Der Verfassungsgerichtshof hat mit Erkenntnis vom 24. Juni 1994, G 20-23/94-6, die Wortfolge, "oder bei der Behörde, die über die Berufung zu entscheiden hat" im ersten Satz des § 63 Abs. 5 AVG in der bereits genannten Fassung als verfassungswidrig aufgehoben und ausgesprochen, daß die Aufhebung mit Ablauf des 30. Juni 1995 in Kraft tritt (vgl. die Kundmachung BGBl.

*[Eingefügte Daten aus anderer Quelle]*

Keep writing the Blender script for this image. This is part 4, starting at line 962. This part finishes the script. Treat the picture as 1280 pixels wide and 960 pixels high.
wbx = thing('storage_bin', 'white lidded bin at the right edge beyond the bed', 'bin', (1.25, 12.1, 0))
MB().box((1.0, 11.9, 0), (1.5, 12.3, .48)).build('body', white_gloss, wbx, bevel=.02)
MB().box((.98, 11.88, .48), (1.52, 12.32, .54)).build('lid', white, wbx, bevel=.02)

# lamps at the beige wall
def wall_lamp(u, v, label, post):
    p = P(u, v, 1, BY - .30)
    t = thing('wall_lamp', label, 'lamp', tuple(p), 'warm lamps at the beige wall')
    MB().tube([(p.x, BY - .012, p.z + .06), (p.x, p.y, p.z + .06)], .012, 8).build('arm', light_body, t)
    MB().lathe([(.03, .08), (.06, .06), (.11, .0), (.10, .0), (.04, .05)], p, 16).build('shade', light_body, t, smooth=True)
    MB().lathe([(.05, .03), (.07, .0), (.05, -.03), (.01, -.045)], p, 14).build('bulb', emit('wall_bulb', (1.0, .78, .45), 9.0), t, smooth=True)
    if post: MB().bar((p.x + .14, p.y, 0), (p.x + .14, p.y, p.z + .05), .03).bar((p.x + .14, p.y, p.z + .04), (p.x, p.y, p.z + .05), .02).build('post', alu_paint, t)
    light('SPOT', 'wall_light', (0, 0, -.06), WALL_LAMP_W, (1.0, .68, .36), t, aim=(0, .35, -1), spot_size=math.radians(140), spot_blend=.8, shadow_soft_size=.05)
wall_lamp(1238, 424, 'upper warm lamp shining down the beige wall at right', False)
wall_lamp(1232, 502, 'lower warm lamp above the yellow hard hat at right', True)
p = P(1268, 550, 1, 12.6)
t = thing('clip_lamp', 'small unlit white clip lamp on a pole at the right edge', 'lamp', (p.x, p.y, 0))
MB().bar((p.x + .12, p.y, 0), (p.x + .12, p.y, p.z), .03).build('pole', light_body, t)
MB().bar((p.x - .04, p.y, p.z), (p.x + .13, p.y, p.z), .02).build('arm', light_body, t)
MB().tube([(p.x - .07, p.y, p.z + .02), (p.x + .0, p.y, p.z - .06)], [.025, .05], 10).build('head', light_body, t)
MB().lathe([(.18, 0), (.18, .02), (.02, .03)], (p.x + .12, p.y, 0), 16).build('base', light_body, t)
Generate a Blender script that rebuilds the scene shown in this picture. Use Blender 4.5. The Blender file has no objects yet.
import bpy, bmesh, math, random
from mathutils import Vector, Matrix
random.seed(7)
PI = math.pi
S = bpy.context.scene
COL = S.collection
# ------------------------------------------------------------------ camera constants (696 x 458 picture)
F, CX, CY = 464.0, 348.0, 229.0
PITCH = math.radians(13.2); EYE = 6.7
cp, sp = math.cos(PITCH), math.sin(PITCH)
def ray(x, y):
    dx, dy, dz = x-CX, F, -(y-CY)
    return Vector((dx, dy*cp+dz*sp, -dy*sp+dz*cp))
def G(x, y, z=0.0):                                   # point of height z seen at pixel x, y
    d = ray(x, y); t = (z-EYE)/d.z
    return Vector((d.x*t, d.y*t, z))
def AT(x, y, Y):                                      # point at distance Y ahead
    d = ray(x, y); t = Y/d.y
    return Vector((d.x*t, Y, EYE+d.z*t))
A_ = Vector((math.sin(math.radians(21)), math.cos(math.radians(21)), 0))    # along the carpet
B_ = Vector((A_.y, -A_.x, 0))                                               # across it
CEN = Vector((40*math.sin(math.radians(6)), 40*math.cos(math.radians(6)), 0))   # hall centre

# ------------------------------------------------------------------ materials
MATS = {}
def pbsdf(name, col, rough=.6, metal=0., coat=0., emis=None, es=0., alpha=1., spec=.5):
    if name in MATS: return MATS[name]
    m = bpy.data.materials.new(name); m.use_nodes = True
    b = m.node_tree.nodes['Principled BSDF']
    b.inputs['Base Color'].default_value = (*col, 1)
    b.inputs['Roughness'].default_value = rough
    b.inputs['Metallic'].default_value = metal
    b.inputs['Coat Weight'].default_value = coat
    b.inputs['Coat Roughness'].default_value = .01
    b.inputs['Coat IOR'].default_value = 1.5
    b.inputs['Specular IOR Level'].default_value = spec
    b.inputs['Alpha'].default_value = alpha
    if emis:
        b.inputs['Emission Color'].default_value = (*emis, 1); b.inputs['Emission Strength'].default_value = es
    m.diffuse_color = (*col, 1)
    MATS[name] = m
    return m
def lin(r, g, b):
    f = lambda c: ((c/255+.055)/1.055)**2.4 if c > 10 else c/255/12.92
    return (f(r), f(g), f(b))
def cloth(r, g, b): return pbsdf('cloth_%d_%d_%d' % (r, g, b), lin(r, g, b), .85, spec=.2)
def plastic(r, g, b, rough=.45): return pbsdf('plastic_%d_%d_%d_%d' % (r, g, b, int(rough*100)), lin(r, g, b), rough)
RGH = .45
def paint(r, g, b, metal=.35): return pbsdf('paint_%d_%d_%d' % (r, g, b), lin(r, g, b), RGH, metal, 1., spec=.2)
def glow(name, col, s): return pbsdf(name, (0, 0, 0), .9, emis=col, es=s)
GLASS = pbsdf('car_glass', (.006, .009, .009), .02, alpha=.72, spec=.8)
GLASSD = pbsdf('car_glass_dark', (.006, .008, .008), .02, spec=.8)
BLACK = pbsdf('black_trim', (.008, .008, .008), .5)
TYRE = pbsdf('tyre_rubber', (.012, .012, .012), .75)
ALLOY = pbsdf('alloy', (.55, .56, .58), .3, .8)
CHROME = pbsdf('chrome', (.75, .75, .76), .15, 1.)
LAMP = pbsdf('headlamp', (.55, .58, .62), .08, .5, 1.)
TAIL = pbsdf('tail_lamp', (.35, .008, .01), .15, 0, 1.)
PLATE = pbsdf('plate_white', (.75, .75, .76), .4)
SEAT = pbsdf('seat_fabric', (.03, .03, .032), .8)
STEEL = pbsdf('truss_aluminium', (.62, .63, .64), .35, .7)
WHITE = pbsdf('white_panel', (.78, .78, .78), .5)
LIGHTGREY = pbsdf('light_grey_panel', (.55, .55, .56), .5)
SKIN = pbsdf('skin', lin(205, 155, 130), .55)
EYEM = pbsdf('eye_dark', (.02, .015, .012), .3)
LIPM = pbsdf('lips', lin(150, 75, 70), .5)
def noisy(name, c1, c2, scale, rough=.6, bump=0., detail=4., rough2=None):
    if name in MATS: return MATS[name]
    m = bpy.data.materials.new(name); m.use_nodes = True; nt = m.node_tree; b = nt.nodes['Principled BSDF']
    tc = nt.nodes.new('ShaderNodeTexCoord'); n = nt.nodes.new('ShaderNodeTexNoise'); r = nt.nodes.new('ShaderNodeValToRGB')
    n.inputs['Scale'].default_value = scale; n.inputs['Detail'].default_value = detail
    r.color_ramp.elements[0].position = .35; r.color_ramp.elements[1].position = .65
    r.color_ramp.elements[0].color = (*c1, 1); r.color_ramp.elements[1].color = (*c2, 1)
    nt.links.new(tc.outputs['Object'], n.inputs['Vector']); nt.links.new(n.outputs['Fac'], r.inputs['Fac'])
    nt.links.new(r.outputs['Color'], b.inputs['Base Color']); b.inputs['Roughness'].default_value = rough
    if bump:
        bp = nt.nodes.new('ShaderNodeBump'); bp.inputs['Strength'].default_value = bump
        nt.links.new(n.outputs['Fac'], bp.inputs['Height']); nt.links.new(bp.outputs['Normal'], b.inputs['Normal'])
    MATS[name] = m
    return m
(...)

Nr. 686/1994). § 63 Abs. 5 AVG war im Beschwerdefall daher noch in der angeführten Fassung anzuwenden.

Die Beschwerdeführerin hat die Berufung bei der Behörde, die den Bescheid in erster Instanz erlassen hat, unbestritten allerdings verspätet, eingebracht. Die Zuständigkeit zur Entscheidung über den Wiedereinsetzungsantrag nach § 71 Abs. 4 AVG war aber durch das ausgeübte Wahlrecht für die Einbringung der Berufung nach § 63 Abs. 5 AVG schon festgelegt. Zuständig zur Entscheidung über den Wiedereinsetzungsantrag war demnach die Behörde, bei der die Berufung eingebracht wurde, im vorliegenden Beschwerdefall somit die Behörde erster Instanz und nicht die belangte als jene Behörde, die über die Berufung zu entscheiden hatte (vgl. dazu die Erkenntnisse des Verwaltungsgerichtshofes vom 20. Februar 1992, Zl. 91/09/0215, und vom 27. September 1994, Zl. 93/17/0104; ferner Walter-Mayer, Grundriß des österreichischen Verwaltungsverfahrensrechts5, Rz 624, und Thienel, Das Verfahren der Verwaltungssenate2, S. 139 f).

Da die belangte Behörde dies in Spruchpunkt 1.) des angefochtenen Bescheides verkannt hat, war dieser insoweit wegen Rechtswidrigkeit infolge Unzuständigkeit der belangten Behörde gemäß § 42 Abs. 2 Z. 2 VwGG aufzuheben.

Anders verhält es sich mit Spruchpunkt 2.) des angefochtenen Bescheides, denn zur Zurückweisung der Berufung als verspätet war gemäß § 66 Abs. 4 AVG die belangte Behörde zuständig. Dieser Zurückweisungsbescheid war auch rechtmäßig, weil zur Zeit seiner Erlassung die Wiedereinsetzung in den vorigen Stand nicht bewilligt war; wird die Wiedereinsetzung später bewilligt, dann tritt der Zurückweisungsbescheid nach § 72 Abs. 1 AVG von Gesetzes wegen außer Kraft (vgl. dazu die Erkenntnisse des Verwaltungsgerichtshofes vom 7. Juli 1993, Zl. 92/04/0280, vom 22. Juni 1993, Zl. 93/07/0016, und vom 26. Juni 1990, Zl. 89/05/0235, und die dort angeführte Vorjudikatur).

Die Beschwerde war daher, soweit sie sich gegen Spruchpunkt 2.) des angefochtenen Bescheides richtet, gemäß § 42 Abs. 1 VwGG als unbegründet abzuweisen.

Die Entscheidung über den Aufwandersatz gründet sich auf die §§ 47, 48 Abs. 1 Z. 1 und 2 sowie 50 VwGG in Verbindung mit Art. I A Z. 1 der Verordnung des Bundeskanzlers BGBl. Nr. 416/1994. Die Abweisung des Mehrbegehrens betrifft S 120,-- an zu viel verzeichneten Stempelgebühren.